Former SEC Chief Accountant Conrad Hewitt was one of the first SEC alumni to announce his resignation, on Nov. 25 after two and a half years at the agency.

Hewitt championed convergence of U.S. Generally Accepted Accounting Principles with International Financial Reporting Standards (IFRS), and a move toward implementing the use of interactive data in financial reporting using XBRL. The use of XBRL becomes mandatory for larger firms in June.

He was also the top accountant when the commission refused to sign off on FASB's budget until its parent organization, the Financial Accounting Foundation, agreed to SEC demands for more say in the appointment of both FASB members and FAF trustees. Withholding the budget approval in exchange for more authority over appointees was seen as an encroachment by the SEC on FASB's status as an independent standard setter, according to CFO.com.

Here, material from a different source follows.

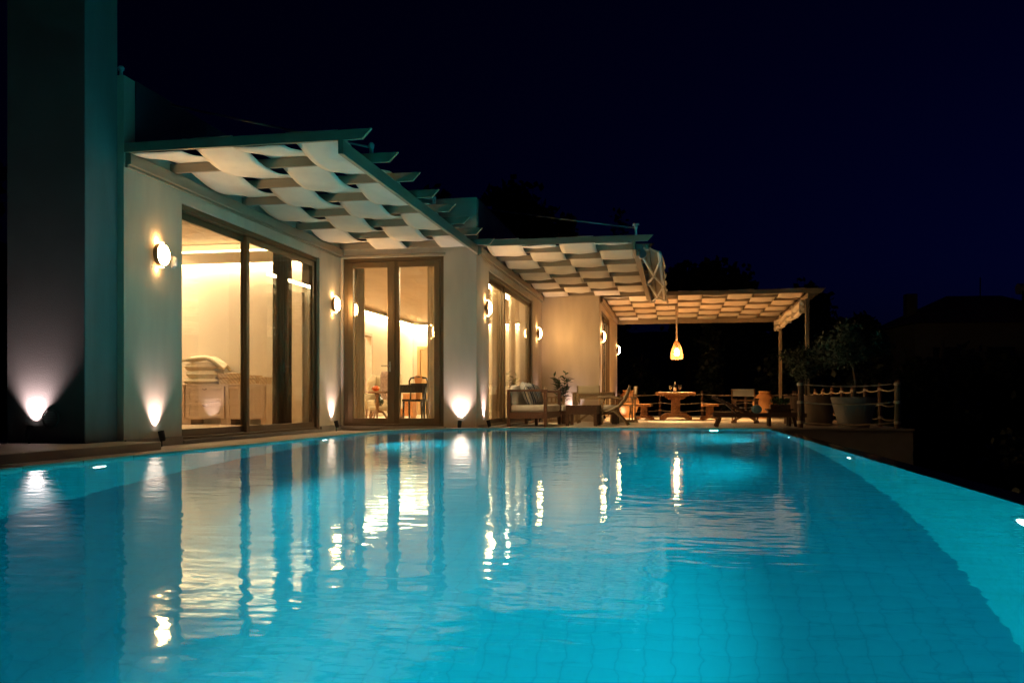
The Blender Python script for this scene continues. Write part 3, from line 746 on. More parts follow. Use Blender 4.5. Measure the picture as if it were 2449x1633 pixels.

  • James L. Kroeker was named acting chief accountant in early January, after joining the commission as deputy chief accountant in February 2007.

Bloomberg News reported on Feb. 11 that Schapiro may choose former PCAOB member Charles Niemeier to assume the chief accountant role at the SEC, which may put a crimp in Hewitt’s work on convergence. Niemeier was a vocal opponent of IFRS at FAE’s 2008 Sarbanes-Oxley, SEC and PCAOB Conference last year. He’s also in favor of mark-to-market accounting.